MATERIAL FOR THIS TASK:
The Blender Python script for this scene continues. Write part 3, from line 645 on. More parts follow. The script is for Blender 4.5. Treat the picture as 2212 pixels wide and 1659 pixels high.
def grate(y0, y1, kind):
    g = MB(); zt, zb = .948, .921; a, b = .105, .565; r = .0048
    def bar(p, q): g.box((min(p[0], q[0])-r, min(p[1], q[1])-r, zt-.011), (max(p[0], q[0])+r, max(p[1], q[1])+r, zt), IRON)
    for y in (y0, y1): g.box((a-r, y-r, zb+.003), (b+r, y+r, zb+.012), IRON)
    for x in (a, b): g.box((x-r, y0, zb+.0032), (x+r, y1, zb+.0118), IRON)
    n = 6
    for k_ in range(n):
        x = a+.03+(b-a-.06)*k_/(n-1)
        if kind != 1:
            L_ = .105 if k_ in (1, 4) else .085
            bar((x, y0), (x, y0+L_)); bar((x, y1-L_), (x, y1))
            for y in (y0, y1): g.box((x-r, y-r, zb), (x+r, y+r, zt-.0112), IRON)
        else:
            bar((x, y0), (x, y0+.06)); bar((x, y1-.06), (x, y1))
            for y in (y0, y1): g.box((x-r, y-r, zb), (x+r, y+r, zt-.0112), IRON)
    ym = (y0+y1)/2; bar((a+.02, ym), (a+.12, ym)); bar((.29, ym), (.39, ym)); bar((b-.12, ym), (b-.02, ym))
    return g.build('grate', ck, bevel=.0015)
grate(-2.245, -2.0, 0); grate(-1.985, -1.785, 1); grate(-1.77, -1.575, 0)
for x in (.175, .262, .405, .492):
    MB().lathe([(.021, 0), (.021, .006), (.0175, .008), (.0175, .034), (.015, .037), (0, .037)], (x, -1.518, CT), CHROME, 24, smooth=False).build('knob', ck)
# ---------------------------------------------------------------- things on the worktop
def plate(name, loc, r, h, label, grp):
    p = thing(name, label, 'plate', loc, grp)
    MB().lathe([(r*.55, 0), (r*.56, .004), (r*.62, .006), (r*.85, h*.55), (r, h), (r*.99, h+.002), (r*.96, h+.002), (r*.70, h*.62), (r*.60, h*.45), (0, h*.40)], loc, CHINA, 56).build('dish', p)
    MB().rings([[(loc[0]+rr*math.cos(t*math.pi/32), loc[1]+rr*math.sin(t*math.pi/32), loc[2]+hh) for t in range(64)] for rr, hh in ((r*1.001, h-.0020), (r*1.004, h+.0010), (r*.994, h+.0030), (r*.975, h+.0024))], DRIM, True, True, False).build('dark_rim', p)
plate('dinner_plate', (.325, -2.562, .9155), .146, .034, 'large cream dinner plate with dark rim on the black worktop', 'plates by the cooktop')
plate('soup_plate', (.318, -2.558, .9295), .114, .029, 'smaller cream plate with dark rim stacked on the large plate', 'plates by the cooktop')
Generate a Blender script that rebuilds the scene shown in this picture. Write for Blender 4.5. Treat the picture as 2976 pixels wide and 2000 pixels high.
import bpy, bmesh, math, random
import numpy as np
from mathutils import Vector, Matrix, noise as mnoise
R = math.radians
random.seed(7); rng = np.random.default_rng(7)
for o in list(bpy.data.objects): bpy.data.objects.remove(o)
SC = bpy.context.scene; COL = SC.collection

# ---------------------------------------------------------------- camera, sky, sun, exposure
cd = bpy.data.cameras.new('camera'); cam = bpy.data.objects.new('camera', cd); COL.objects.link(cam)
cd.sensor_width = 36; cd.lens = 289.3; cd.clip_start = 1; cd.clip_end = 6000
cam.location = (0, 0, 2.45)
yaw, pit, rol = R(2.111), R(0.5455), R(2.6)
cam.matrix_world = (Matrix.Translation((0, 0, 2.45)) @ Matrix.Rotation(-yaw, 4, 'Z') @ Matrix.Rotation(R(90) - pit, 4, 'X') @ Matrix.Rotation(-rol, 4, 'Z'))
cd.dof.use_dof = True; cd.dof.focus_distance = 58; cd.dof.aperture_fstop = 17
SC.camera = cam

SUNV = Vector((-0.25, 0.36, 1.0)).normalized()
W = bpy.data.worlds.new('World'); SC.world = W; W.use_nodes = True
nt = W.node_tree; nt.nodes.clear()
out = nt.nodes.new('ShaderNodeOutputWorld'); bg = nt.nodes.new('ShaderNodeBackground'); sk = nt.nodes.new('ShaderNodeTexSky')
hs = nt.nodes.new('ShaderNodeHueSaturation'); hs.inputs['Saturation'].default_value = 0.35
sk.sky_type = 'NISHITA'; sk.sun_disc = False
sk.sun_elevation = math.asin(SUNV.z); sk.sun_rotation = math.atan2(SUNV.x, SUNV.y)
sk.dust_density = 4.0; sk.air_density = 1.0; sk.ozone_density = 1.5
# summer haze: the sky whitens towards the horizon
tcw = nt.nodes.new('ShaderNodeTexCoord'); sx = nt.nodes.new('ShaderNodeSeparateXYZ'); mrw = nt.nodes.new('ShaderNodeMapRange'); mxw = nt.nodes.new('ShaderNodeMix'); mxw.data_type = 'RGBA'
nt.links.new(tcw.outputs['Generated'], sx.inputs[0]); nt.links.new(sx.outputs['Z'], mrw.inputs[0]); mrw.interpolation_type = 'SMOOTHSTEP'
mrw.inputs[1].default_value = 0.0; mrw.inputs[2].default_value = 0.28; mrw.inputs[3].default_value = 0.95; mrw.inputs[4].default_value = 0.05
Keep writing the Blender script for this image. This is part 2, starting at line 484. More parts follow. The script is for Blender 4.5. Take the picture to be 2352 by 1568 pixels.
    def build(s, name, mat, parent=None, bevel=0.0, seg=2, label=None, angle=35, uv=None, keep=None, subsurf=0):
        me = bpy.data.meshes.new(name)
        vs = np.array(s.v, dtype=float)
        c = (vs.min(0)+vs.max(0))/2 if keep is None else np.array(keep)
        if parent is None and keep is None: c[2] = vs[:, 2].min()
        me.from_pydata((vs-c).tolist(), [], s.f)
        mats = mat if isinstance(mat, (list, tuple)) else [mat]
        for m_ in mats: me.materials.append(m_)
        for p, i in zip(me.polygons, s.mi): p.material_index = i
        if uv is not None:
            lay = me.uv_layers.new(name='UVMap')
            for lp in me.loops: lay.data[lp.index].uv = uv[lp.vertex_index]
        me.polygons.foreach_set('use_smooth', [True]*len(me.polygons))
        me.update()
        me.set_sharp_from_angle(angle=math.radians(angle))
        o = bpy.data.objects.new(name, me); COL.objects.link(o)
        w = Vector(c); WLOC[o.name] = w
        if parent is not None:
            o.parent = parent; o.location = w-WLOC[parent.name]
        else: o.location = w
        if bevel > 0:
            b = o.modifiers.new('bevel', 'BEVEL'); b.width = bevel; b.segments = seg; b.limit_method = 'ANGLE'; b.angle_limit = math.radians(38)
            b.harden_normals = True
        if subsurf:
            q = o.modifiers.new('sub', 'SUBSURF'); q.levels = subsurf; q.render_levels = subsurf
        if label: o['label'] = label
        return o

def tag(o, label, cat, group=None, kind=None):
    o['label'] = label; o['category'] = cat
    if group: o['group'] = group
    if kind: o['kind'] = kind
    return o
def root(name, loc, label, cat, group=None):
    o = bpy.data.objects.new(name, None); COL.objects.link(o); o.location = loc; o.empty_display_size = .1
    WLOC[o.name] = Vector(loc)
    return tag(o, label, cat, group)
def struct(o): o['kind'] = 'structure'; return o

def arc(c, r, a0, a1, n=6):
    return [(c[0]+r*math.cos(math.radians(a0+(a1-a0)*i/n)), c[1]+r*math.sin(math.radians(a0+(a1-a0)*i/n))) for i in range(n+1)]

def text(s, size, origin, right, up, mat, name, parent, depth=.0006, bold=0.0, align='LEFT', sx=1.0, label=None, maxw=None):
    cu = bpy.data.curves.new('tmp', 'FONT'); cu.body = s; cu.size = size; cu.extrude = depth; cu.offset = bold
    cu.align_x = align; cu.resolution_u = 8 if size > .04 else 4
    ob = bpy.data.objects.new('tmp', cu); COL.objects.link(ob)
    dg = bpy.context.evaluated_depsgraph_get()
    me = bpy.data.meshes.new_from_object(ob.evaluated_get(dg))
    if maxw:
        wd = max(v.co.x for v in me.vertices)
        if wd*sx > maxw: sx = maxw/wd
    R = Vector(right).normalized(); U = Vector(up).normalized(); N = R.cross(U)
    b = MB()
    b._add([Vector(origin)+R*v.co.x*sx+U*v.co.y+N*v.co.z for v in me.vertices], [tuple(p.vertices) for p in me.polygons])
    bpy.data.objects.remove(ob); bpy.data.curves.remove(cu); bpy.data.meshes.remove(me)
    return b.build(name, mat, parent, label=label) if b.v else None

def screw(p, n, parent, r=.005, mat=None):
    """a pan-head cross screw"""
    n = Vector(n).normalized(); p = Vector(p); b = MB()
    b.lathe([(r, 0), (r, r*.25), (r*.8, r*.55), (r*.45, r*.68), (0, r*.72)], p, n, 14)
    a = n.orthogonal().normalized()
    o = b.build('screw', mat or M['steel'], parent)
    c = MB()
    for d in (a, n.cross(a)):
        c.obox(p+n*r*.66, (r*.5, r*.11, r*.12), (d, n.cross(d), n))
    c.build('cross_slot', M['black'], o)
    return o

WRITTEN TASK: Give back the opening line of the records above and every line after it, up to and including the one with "plate('soup_plate', (.318, -2.558, .9295), .114, .029, 'smaller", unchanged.

FINISHED TASK:
The Blender Python script for this scene continues. Write part 3, from line 645 on. More parts follow. The script is for Blender 4.5. Treat the picture as 2212 pixels wide and 1659 pixels high.
def grate(y0, y1, kind):
    g = MB(); zt, zb = .948, .921; a, b = .105, .565; r = .0048
    def bar(p, q): g.box((min(p[0], q[0])-r, min(p[1], q[1])-r, zt-.011), (max(p[0], q[0])+r, max(p[1], q[1])+r, zt), IRON)
    for y in (y0, y1): g.box((a-r, y-r, zb+.003), (b+r, y+r, zb+.012), IRON)
    for x in (a, b): g.box((x-r, y0, zb+.0032), (x+r, y1, zb+.0118), IRON)
    n = 6
    for k_ in range(n):
        x = a+.03+(b-a-.06)*k_/(n-1)
        if kind != 1:
            L_ = .105 if k_ in (1, 4) else .085
            bar((x, y0), (x, y0+L_)); bar((x, y1-L_), (x, y1))
            for y in (y0, y1): g.box((x-r, y-r, zb), (x+r, y+r, zt-.0112), IRON)
        else:
            bar((x, y0), (x, y0+.06)); bar((x, y1-.06), (x, y1))
            for y in (y0, y1): g.box((x-r, y-r, zb), (x+r, y+r, zt-.0112), IRON)
    ym = (y0+y1)/2; bar((a+.02, ym), (a+.12, ym)); bar((.29, ym), (.39, ym)); bar((b-.12, ym), (b-.02, ym))
    return g.build('grate', ck, bevel=.0015)
grate(-2.245, -2.0, 0); grate(-1.985, -1.785, 1); grate(-1.77, -1.575, 0)
for x in (.175, .262, .405, .492):
    MB().lathe([(.021, 0), (.021, .006), (.0175, .008), (.0175, .034), (.015, .037), (0, .037)], (x, -1.518, CT), CHROME, 24, smooth=False).build('knob', ck)
# ---------------------------------------------------------------- things on the worktop
def plate(name, loc, r, h, label, grp):
    p = thing(name, label, 'plate', loc, grp)
    MB().lathe([(r*.55, 0), (r*.56, .004), (r*.62, .006), (r*.85, h*.55), (r, h), (r*.99, h+.002), (r*.96, h+.002), (r*.70, h*.62), (r*.60, h*.45), (0, h*.40)], loc, CHINA, 56).build('dish', p)
    MB().rings([[(loc[0]+rr*math.cos(t*math.pi/32), loc[1]+rr*math.sin(t*math.pi/32), loc[2]+hh) for t in range(64)] for rr, hh in ((r*1.001, h-.0020), (r*1.004, h+.0010), (r*.994, h+.0030), (r*.975, h+.0024))], DRIM, True, True, False).build('dark_rim', p)
plate('dinner_plate', (.325, -2.562, .9155), .146, .034, 'large cream dinner plate with dark rim on the black worktop', 'plates by the cooktop')
plate('soup_plate', (.318, -2.558, .9295), .114, .029, 'smaller cream plate with dark rim stacked on the large plate', 'plates by the cooktop')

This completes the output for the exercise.